それぞれのクリーニング方法、どう使い分ければいいの?

では、あなたの着物にはどのクリーニング方法が合っているのでしょうか?具体的な状況に合わせて、最適な処理方法を選びましょう。

着物の状況 おすすめの処理方法
一度着ただけ、軽い汚れやホコリが付着している 丸洗い
長年タンスに保管していて、カビが生えていたり、全体的に黄ばみや変色が見られる 洗い張り
特定の場所に飲み物や食べ物のシミ、化粧品の汚れなどがある シミ抜き
結婚式や成人式など、長時間着てたくさん汗をかいた後 丸洗い+汗抜き加工(※汗抜き加工は丸洗いとは別の追加料金がかかることが多いです)

迷った場合は、着物の状態を写真に撮ったり、実際に店舗に持ち込んだりして、専門のスタッフに相談するのが一番です。


特に「シミ抜き」と「洗い張り」は職人の技術が問われる!

「丸洗い」は、ある程度機械による作業が中心で、工程もマニュアル化されていることが多いです。しかし、「シミ抜き」と「洗い張り」は、まさに職人の経験と技術がなければできない、専門性の高い作業です。

特にシミ抜きでは、シミの種類や生地の状態を見極める目、そして適切な薬剤を選び、生地を傷めずにシミだけを分解・除去する手作業の技術が求められます。また、色が変わってしまった部分に元の色を補う「染色補正(せんしょくほせい)」「色掛け(いろかけ)」といった技術は、熟練した職人のみが持つ特殊な技能です。

これらの専門性の高さが、クリーニング店の信頼性を大きく左右します。大切な着物を任せる際は、お店の技術力や実績をしっかり確認しましょう。


着物クリーニングの料金の目安と注意点

それぞれのクリーニング方法には、だいたいの料金相場があります。

  • 丸洗い:5,000円~15,000円前後(着物の種類、例えば振袖や留袖などは通常の小紋などよりも高くなることがあります)
  • 洗い張り:20,000円~50,000円以上(この料金には、着物を再び仕立て直す「仕立て代」が含まれることが多いです。仕立て代の有無や、どんな仕立て方をするかによって料金は大きく変動します)
  • シミ抜き:1,000円~数万円(シミの大きさ、数、種類、そしてどれだけ時間が経っているかなど、汚れの範囲や難易度によって料金は大きく変わります。見積もりを取ってもらうのが安心です)

料金を比較する際に、「安さ」だけでお店を選んでしまうのは危険です。技術が不十分な業者に大切な着物を任せてしまうと、かえって生地を傷めたり、シミがきちんと落ちなかったりするリスクがあります。「技術力」「これまでの実績」「万が一の時の保証体制」といった点で信頼できるお店を選ぶことが、結果的に着物を長持ちさせることにつながります。

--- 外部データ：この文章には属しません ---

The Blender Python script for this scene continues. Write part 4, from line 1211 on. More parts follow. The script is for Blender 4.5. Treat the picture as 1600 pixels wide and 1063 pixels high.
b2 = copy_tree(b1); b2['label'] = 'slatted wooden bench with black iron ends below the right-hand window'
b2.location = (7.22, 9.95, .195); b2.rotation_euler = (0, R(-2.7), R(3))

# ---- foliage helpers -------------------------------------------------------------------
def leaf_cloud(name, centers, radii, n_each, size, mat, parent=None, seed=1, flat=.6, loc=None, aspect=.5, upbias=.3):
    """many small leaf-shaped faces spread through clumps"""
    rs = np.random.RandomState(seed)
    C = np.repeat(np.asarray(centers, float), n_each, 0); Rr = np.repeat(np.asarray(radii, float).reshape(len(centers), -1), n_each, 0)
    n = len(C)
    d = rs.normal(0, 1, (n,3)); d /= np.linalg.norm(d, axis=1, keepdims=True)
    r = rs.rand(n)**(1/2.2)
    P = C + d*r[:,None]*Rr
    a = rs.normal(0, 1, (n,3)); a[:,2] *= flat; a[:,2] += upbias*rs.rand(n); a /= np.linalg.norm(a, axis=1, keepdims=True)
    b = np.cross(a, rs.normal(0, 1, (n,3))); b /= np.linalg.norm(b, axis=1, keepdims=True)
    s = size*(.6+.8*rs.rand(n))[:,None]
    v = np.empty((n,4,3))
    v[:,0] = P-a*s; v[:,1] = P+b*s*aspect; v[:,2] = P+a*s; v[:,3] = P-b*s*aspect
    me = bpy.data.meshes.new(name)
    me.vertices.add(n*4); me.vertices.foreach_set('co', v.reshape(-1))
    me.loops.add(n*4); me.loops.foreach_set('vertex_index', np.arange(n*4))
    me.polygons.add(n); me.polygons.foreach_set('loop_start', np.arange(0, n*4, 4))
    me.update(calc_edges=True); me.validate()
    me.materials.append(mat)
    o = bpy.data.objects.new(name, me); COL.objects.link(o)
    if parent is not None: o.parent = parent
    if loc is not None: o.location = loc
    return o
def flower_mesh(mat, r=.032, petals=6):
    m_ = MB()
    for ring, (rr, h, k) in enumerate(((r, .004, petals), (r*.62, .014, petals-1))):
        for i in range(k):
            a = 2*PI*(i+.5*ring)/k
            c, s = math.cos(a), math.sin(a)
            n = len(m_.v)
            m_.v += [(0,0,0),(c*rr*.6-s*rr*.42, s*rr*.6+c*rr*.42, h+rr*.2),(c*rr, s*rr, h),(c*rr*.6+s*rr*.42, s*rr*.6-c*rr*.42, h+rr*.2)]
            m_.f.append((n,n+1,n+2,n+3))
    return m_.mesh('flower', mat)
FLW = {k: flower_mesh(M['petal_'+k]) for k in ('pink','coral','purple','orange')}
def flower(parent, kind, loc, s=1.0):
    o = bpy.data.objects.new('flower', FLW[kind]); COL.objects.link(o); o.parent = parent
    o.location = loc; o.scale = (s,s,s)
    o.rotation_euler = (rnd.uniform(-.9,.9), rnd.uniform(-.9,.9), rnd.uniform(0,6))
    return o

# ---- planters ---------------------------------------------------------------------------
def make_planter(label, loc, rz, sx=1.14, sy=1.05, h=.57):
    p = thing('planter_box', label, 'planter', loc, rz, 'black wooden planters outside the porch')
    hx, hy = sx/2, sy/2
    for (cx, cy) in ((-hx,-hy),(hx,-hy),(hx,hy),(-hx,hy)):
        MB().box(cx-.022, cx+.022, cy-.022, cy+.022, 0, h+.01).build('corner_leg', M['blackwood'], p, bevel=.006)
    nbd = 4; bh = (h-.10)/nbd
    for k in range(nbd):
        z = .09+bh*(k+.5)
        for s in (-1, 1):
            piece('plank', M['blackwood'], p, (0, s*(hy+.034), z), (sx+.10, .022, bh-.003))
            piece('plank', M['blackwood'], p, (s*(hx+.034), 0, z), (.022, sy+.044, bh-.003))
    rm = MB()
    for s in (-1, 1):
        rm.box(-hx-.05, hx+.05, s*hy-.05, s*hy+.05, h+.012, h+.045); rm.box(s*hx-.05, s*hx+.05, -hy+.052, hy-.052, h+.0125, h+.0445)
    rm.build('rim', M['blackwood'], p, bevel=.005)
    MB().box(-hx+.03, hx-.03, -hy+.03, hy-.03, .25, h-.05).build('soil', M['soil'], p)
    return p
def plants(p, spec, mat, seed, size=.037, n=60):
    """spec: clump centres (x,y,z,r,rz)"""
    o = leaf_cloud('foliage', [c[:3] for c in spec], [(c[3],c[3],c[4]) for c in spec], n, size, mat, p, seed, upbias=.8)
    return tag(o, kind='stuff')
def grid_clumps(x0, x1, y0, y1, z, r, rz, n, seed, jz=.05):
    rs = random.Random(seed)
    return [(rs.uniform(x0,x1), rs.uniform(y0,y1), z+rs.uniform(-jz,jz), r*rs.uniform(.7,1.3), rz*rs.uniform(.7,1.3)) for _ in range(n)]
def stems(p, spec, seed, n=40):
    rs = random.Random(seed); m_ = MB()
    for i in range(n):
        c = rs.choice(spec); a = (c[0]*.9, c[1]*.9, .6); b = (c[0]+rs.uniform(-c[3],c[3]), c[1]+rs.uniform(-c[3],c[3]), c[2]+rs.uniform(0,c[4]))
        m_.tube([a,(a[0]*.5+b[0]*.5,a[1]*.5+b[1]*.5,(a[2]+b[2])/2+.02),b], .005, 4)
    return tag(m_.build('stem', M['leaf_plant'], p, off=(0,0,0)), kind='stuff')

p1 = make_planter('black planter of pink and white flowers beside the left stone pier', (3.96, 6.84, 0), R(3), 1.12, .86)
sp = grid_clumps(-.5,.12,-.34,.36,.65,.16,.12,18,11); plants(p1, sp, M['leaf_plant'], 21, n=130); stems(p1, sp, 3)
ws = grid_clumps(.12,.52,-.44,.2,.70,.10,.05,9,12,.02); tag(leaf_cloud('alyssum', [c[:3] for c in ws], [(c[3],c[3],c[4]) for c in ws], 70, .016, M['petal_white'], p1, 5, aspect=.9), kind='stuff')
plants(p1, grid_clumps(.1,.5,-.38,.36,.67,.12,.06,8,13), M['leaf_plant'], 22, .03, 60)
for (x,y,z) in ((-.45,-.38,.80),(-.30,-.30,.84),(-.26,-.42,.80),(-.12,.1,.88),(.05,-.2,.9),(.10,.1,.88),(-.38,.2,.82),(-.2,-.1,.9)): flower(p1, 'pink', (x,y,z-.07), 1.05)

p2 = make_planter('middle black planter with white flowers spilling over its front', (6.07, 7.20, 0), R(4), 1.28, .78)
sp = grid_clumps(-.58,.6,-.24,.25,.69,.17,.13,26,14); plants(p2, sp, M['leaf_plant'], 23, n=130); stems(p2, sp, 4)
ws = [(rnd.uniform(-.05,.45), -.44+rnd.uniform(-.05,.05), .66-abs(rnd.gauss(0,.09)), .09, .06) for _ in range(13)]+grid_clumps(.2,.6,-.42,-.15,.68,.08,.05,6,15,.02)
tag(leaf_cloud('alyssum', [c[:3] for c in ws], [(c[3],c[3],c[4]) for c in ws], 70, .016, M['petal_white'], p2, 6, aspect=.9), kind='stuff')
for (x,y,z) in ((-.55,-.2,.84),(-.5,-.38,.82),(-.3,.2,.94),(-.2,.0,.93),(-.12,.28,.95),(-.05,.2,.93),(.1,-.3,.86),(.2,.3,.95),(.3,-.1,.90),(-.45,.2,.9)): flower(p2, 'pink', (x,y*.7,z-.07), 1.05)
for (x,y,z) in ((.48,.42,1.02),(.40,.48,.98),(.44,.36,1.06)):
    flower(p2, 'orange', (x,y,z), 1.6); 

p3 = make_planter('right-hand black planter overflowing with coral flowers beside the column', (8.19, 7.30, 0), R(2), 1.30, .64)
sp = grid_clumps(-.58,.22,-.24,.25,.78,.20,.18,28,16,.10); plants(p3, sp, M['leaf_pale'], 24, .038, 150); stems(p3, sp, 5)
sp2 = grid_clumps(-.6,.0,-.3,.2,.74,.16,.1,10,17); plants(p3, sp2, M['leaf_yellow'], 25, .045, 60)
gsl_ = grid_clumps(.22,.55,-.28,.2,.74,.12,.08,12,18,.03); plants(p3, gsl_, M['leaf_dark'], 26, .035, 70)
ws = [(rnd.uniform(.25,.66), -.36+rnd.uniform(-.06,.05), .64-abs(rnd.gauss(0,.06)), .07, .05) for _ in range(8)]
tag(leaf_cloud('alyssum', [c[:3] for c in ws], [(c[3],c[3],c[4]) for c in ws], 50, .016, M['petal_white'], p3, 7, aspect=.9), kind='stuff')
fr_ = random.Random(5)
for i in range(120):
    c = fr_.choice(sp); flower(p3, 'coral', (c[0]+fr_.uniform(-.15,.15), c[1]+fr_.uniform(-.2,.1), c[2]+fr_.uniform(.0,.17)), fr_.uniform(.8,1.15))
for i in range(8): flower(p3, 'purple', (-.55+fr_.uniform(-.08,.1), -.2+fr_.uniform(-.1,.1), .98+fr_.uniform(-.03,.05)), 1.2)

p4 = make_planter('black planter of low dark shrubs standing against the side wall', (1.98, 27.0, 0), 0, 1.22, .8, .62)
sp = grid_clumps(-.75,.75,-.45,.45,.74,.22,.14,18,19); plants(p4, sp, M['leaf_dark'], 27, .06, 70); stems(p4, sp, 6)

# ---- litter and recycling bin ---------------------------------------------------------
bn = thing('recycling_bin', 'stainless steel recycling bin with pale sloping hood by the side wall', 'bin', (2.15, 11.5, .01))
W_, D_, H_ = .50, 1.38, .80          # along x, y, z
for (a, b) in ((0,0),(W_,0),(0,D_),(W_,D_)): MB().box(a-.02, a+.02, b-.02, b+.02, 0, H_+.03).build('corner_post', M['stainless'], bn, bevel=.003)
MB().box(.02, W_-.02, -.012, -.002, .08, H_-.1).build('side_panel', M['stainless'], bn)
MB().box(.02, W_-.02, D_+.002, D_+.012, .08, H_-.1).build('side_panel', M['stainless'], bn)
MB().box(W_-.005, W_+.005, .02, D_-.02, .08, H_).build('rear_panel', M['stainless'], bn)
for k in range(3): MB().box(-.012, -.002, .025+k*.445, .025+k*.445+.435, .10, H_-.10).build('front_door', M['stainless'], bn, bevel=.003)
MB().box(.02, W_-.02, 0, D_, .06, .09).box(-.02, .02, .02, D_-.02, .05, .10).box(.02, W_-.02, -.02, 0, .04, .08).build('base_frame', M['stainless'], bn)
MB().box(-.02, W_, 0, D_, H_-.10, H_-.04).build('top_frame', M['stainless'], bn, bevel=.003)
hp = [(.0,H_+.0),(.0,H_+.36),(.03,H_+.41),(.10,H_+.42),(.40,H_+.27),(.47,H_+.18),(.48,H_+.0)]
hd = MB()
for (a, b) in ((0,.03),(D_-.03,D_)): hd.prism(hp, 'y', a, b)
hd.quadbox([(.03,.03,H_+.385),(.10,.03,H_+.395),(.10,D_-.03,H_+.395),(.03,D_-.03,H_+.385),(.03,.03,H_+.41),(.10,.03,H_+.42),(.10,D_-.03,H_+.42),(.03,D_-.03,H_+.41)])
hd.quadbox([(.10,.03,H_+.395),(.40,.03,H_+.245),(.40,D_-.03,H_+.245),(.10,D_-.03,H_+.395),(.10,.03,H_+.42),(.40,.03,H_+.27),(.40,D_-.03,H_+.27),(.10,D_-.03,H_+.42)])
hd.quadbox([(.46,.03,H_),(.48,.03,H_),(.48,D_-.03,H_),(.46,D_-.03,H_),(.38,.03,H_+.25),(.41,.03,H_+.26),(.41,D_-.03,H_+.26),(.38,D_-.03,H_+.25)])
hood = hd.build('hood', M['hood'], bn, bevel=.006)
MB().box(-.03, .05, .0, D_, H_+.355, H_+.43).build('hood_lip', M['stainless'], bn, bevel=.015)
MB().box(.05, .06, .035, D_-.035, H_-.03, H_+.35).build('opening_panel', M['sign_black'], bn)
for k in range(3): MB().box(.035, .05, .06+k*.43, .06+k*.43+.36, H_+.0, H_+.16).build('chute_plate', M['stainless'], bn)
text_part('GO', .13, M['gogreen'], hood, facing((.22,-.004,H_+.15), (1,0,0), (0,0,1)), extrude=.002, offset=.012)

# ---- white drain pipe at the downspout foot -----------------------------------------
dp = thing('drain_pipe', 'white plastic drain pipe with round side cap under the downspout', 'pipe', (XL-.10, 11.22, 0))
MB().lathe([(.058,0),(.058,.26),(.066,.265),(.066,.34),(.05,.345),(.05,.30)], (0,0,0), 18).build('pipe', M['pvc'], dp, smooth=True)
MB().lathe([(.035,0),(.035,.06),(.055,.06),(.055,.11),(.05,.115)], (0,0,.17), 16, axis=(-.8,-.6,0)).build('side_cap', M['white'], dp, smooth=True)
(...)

まとめ:着物の状態をよく見て、ぴったりのクリーニングを選ぼう!

すべての着物が丸洗いだけで済むわけではありません。汗ジミが気になったり、長年の保管で変色してしまったり、寸法を変えたい、カビを取り除きたいなど、着物の状態やあなたの目的に応じて最適な処理を選ぶことが重要です。

そのためには、まずご自身の着物の状態をよく確認し、もし判断に迷うようであれば、信頼できる着物専門のクリーニング店に相談することから始めましょう。プロの目で着物の状態を見てもらい、最適なアドバイスをもらうことが、大切な着物を長く美しく保つための第一歩となります。